Of course, this new Turkish vision suits the rising intensity of relations between Turkey and Iraq due to Turkey’s repeated warnings that the Popular Mobilization militia participated in the battle to liberate Mosul with ISIS, and Turkey’s focus on the invasion of Tal Afar, a city boasting a Turkmen majority. Turkey threatened to intervene to prevent new violations from being committed against the residents of these areas as was the case in other locations such as Fallujah.

3. Incorporeal borders: These are the borders of the Iranian project, one of the reasons behind the expanding scope of regional crises and the terror organizations which are promoted by Iranian officials, especially leaders of the Revolutionary Guard. The Guard plays a major role in Iran’s foreign policy, especially in Iraq, Lebanon, Yemen, and Syria.
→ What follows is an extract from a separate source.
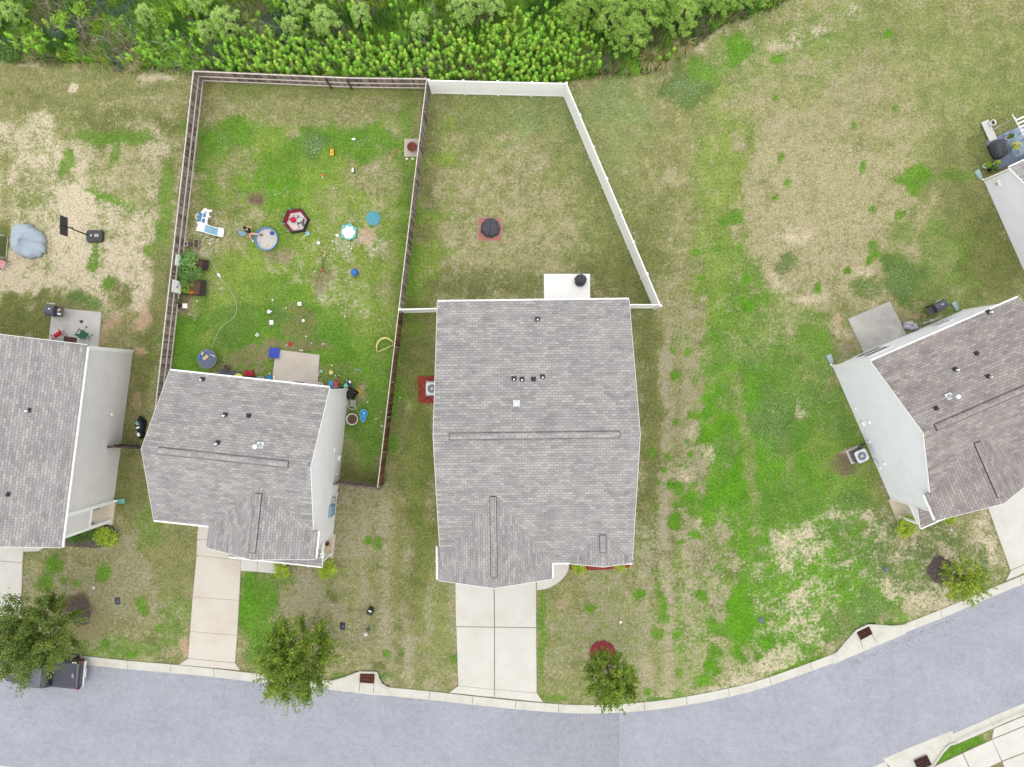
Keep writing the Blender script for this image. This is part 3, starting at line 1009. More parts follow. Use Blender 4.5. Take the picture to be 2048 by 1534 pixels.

On 5 November 2016, the leader of the Basij forces Mohamed Reza Naqdi said that “The banner of the revolution flies in four Arab countries,” adding that during the maneuver carried out by Basij forces in Khuzestan in Northern Iran, “The banner of the revolution now flies in many countries, including Syria, Lebanon, Iraq, and Yemen.”

Pivotal Variables:

Of course, the trend among these parties toward taking more procedural steps to achieve their goals is linked to many variables, the most important of which includes the extent of relevant forces accepting those crises with the potential variables they may impose, especially in terms of the balance of forces on the ground, borders forged by agreement and conflict with other local parties who pursue approaches of no lesser importance. This was the case for Kurdish forces, for example, who are currently striving to consolidate their control over the areas they helped regain from ISIS, indicating overall that border conflicts will escalate in the near future in light of the expanding breadth of differences and diverging interests among major forces involved in the conflict.